Quanto ao aspecto social, Lula insinuou que as demandas teriam que ser apresentadas ao empresariado em tom moderado, uma vez que suas cartas seriam mais altas dos que as dos trabalhadores. Ou seja, se a pressão for demais, “(...) para os empresários fica mais fácil mandar os trabalhadores embora e comprar máquinas. E cada uma dessas máquinas vai dispensar 90 trabalhadores. E eles estarão atendendo a um apelo daqueles que são contra o trabalho não-humanizado, e estão deixando os trabalhadores na rua da amargura” colocou o presidente.
Dessa forma, de acordo com o discurso do presidente, parece que parte da agenda conceitual dos movimentos sociais não terá mesmo a ressonância demandada, apesar de, ao concluir o assunto, Lula ter proposto “um debate sereno” que não despreze “os que são contra”. “Não, vamos conversar, porque tem coisas a serem acertadas na questão ambiental, na questão de alimentos mesmo”, contemporizou.
Por outro lado, aspectos relacionados à soberania do país sobre seus recursos – e, a reboque, o protagonismo do Brasil no mercado mundial de agroenergia – sensibilizam o presidente.
Acerca da investida do capital internacional sobre terras e usinas brasileiras, Lula reafirmou a necessidade de discutir “a questão da propriedade no Brasil, se as pessoas vão poder comprar as nossas terras ou se essas terras vão ter que ficar nas mãos de brasileiros”. E emendou: “é preciso ter uma estratégia para que a gente se consolide não apenas pelo status de termos sido pioneiros. (...) Esse debate sobre biocombustíveis é uma coisa extremamente séria, e eu estou pensando até em torná-la ainda mais séria, para que a gente possa dar o status de soberania nacional à questão do biocombustível”.
Grupo de TrabalhoO discurso de Lula no Conselhão foi um pequeno preâmbulo dos debates que devem ocorrer no recém constituído Grupo de Trabalho sobre bioenergia, proposto pelo presidente da CUT, Artur Henrique, e que pretende elaborar propostas de normatização da cadeia produtiva e de regulação governamental do setor.

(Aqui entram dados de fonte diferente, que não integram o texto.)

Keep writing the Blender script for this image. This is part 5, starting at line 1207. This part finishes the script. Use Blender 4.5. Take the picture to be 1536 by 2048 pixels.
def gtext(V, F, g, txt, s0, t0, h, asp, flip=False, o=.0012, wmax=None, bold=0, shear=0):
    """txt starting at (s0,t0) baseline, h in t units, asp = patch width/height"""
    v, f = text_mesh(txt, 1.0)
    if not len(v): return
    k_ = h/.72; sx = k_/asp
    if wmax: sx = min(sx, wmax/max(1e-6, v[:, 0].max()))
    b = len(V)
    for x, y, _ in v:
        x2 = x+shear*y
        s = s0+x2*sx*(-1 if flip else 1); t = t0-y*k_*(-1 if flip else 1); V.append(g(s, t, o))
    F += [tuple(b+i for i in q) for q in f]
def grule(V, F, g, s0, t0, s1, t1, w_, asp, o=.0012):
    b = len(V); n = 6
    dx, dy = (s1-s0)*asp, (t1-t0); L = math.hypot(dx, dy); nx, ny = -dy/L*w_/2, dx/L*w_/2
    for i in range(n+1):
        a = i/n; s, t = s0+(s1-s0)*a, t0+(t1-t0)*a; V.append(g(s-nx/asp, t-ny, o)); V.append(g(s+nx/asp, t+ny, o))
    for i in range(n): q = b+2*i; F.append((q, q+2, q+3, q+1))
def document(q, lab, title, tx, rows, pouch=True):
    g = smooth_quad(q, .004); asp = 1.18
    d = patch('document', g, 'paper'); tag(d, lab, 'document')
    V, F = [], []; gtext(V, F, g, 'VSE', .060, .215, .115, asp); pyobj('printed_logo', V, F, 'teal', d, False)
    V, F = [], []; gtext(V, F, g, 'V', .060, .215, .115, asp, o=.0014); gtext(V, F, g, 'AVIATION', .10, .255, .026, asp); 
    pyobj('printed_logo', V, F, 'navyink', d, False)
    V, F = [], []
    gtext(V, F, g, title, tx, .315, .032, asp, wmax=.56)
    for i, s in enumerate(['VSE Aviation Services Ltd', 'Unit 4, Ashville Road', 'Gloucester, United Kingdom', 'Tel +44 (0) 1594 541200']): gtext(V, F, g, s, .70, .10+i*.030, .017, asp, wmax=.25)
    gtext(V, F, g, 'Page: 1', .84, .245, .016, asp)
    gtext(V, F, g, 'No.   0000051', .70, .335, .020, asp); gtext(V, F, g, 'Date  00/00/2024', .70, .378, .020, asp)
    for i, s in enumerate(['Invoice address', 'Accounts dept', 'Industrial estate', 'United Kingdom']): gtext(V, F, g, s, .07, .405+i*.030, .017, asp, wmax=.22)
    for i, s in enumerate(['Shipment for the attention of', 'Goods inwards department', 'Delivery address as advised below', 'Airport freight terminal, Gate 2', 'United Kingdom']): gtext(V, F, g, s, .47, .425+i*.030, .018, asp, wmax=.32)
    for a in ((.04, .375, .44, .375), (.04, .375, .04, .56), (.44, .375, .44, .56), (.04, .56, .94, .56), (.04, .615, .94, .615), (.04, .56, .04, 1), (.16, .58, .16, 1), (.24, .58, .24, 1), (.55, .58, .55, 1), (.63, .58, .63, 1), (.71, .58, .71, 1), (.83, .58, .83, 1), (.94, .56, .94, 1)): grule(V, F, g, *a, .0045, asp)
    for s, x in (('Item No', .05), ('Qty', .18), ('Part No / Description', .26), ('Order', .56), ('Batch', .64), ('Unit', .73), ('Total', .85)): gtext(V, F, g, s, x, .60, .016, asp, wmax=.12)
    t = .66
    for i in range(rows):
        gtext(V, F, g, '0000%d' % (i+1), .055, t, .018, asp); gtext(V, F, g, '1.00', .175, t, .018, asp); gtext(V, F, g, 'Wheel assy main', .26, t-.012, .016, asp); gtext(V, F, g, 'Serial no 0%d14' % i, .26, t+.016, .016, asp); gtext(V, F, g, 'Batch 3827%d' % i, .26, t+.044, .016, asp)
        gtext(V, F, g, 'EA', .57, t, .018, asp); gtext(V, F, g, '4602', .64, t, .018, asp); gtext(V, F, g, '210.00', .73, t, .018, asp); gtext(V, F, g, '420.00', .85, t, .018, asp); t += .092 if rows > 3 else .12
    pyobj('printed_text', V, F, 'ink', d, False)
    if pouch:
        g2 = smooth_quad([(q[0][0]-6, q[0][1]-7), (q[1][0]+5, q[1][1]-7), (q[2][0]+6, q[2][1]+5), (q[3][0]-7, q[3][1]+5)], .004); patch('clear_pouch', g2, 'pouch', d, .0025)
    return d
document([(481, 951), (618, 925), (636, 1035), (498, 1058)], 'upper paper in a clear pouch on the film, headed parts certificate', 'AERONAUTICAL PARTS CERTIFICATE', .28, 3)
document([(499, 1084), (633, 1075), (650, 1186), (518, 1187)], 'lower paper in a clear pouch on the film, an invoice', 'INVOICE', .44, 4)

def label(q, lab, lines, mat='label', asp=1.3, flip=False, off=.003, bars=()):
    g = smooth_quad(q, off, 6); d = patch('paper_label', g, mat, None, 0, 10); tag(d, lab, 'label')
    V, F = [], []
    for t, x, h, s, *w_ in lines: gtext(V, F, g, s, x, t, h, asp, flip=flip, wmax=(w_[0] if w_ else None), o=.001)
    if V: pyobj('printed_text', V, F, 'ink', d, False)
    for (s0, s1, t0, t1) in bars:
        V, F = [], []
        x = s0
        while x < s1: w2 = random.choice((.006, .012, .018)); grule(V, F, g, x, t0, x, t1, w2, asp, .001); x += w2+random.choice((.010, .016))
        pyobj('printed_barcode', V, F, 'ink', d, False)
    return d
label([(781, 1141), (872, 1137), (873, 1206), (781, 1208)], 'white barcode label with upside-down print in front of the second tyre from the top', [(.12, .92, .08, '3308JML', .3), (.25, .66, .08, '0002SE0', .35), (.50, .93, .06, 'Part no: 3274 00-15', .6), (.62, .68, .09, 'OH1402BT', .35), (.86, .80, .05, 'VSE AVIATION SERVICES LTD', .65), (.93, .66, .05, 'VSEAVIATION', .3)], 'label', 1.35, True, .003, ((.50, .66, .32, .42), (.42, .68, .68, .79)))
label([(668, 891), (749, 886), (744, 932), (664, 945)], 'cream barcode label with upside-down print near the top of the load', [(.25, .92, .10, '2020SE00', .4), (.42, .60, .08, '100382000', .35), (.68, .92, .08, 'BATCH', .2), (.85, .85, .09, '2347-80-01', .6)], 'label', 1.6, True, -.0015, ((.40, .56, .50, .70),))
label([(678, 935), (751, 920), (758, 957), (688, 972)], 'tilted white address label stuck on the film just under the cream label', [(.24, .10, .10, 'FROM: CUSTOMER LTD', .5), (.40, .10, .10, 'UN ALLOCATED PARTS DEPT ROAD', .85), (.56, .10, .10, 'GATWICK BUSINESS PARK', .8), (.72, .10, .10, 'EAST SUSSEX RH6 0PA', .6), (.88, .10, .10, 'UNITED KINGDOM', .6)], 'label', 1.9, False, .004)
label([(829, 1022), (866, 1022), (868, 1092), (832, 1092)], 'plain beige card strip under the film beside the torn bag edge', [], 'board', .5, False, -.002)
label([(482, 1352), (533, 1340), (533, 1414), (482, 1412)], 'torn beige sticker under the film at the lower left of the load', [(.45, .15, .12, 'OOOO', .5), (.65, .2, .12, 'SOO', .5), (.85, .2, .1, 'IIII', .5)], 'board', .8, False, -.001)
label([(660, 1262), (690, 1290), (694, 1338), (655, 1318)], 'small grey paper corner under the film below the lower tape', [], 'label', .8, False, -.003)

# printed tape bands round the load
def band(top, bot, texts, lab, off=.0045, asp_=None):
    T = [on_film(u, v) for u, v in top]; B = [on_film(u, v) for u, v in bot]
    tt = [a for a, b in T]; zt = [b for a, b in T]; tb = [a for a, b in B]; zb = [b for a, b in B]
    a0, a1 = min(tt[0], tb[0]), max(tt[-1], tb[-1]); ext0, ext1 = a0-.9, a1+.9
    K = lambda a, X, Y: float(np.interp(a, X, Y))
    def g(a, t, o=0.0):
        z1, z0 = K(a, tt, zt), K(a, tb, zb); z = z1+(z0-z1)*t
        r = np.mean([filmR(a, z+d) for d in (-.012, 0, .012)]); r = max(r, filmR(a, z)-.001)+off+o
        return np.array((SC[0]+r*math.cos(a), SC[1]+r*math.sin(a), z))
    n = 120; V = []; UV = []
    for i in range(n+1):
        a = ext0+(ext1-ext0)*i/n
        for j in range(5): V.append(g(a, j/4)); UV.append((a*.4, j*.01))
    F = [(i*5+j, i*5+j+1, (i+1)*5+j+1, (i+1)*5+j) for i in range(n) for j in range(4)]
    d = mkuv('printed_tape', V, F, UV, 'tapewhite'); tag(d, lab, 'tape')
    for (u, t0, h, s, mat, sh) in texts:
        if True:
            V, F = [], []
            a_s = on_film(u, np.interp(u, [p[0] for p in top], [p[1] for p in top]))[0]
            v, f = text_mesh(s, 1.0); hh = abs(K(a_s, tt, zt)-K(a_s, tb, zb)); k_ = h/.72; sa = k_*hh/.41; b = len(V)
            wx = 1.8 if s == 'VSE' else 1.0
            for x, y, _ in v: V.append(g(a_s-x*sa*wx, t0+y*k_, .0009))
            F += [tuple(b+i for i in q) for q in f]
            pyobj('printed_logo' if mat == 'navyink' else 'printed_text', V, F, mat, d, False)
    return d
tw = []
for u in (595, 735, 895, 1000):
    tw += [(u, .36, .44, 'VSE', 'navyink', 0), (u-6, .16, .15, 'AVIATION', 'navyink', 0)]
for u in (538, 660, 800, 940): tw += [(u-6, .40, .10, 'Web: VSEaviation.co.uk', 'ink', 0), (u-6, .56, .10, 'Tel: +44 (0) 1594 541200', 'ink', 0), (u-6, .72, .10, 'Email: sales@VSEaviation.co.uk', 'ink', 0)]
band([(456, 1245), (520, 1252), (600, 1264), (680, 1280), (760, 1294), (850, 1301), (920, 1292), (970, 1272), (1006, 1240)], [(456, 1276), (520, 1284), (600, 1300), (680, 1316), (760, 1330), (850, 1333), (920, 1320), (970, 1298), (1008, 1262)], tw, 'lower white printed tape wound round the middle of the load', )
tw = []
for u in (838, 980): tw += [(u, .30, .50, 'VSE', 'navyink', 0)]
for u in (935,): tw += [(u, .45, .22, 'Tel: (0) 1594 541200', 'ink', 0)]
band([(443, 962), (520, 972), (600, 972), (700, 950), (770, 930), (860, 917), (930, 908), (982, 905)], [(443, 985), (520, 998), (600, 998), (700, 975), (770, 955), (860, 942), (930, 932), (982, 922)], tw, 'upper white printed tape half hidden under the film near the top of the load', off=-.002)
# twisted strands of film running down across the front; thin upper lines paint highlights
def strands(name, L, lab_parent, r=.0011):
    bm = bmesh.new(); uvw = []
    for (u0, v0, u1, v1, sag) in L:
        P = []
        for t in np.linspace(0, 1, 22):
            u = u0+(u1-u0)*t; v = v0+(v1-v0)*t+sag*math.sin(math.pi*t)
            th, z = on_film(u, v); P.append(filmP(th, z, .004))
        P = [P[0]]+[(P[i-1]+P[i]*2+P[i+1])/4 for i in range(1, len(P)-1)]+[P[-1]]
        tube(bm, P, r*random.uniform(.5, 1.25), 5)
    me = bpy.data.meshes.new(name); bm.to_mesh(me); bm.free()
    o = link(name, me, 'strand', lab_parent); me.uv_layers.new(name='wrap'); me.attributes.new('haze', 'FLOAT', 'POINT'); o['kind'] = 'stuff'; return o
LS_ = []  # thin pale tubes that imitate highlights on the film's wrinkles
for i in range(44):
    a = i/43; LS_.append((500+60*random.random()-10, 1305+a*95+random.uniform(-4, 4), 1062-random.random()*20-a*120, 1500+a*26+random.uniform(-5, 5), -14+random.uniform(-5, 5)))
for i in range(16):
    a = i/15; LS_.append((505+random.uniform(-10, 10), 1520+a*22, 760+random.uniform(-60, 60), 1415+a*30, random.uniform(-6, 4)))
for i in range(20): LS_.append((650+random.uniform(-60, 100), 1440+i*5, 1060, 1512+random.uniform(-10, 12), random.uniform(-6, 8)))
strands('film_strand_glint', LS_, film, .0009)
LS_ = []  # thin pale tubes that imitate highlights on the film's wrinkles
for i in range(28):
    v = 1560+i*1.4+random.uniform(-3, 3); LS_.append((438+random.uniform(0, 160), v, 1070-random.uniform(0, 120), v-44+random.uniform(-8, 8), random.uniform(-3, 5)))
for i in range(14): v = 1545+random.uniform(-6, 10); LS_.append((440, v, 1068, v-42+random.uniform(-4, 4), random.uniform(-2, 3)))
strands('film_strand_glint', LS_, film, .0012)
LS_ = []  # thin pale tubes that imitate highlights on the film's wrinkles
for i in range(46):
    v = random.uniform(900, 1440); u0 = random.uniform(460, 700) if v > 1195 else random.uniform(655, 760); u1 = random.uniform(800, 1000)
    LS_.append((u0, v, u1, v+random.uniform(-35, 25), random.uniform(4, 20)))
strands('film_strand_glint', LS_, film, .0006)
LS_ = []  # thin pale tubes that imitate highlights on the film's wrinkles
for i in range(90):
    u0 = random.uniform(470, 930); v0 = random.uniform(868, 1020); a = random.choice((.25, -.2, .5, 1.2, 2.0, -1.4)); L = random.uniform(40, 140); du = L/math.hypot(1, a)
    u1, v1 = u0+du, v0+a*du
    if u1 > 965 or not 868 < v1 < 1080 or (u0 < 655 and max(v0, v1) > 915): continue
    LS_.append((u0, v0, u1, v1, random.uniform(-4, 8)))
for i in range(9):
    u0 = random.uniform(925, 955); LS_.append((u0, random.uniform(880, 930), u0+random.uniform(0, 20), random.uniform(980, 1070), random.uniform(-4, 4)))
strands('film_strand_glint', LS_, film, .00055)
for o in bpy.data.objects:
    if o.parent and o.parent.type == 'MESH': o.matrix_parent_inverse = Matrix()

Segundo a minuta de criação do GT, seu objetivo será analisar e propor recomendações para viabilização dos investimentos públicos e privados na cadeia de produção dos biocombustíveis, levantar e analisar problemas e distorções em todas as etapas da produção, avaliar os impactos no meio ambiente e nas relações de trabalho, avaliar a necessidade de regulação governamental do setor, e analisar e propor medidas para o fortalecimento do cooperativismo e da agricultura familiar na produção de bioenergia.
Segundo Artur Henrique, que coordenará o GT, a preocupação maior da CUT são os impactos sociais e ambientais da expansão dos agrocombustíveis, e principalmente as condições precárias de trabalho na cultura canavieira. A questão, aliás, contrapôs o presidente da CUT ao da FIESP, Paulo Skaff, que negou as denúncias e a existência de trabalho escravo na atividade sucro-alcooleira, segundo ele uma acusação injustificada que estaria prejudicando os usineiros no exterior. Não só existe escravidão no setor, retrucou Artur, como também superexploração que leva à morte por exaustão de trabalhadores em um centro de excelência como São Paulo.
O presidente da CUT também considerou inócua a sugestão de moderação na negociação com os setores empresariais, mesmo porque se fosse possível fazer a mecanização total da atividade em substituição da força de trabalho braçal, como propôs o presidente Lula, já teria acontecido. “Não podemos admitir concessões [nos direitos trabalhistas] em nome de uma ameaça de mecanização. Evidentemente queremos que as inovações tecnológicas sejam discutidas com os sindicatos, e que haja uma requalificação e recolocação dos trabalhadores. Mas não existe tolerância”, afirmou.
Sobre os resultados concretos dos trabalhos do GT, segundo Artur não está definido se será proposto um marco regulatório, um projeto de lei, uma nova agência ou até uma nova estatal para regular os agrocombustíveis. “Queremos realizar um grande seminário que traga outros movimentos e setores da sociedade para fazer o diagnóstico da questão. A partir daí construiremos propostas que serão encaminhadas à Presidência”, explica o presidente da CUT.
Controle estatalSem representantes no Conselhão, as organizações de agricultores que compõe a Via Campesina (MST, Pequenos Agricultores, Atingidos por Barragens, etc) tem feito um debate interno sobre os agrocombustíveis no sentido de avaliar riscos e oportunidades.
De acordo com a direção nacional do MST, a principal crítica à atual configuração da cadeia produtiva do etanol é a falta de regulação e controle estatal do setor, o que permite às usinas praticar suas próprias políticas de preço e mercado. Da forma como se estrutura a produção do agrocombustível, o país ficará refém do setor agroexportador e permitirá que a agricultura brasileira seja subjugada aos interesses internacionais.
Defendendo uma regulação clara e o controle estatal da cadeia produtiva da agroenergia, a Via Campesina tem se mostrado inclinada a adotar a idéia da constituição de uma nova estatal responsável especificamente pelo setor, apresentada pelo físico Bautista Vidal, um dos articuladores do programa Pró-álcool. Segundo Vidal, a criação de uma nova estatal e a retirada da agroenergia da esfera de atuação da Petrobrás se justifica pela falta de experiência desta no setor.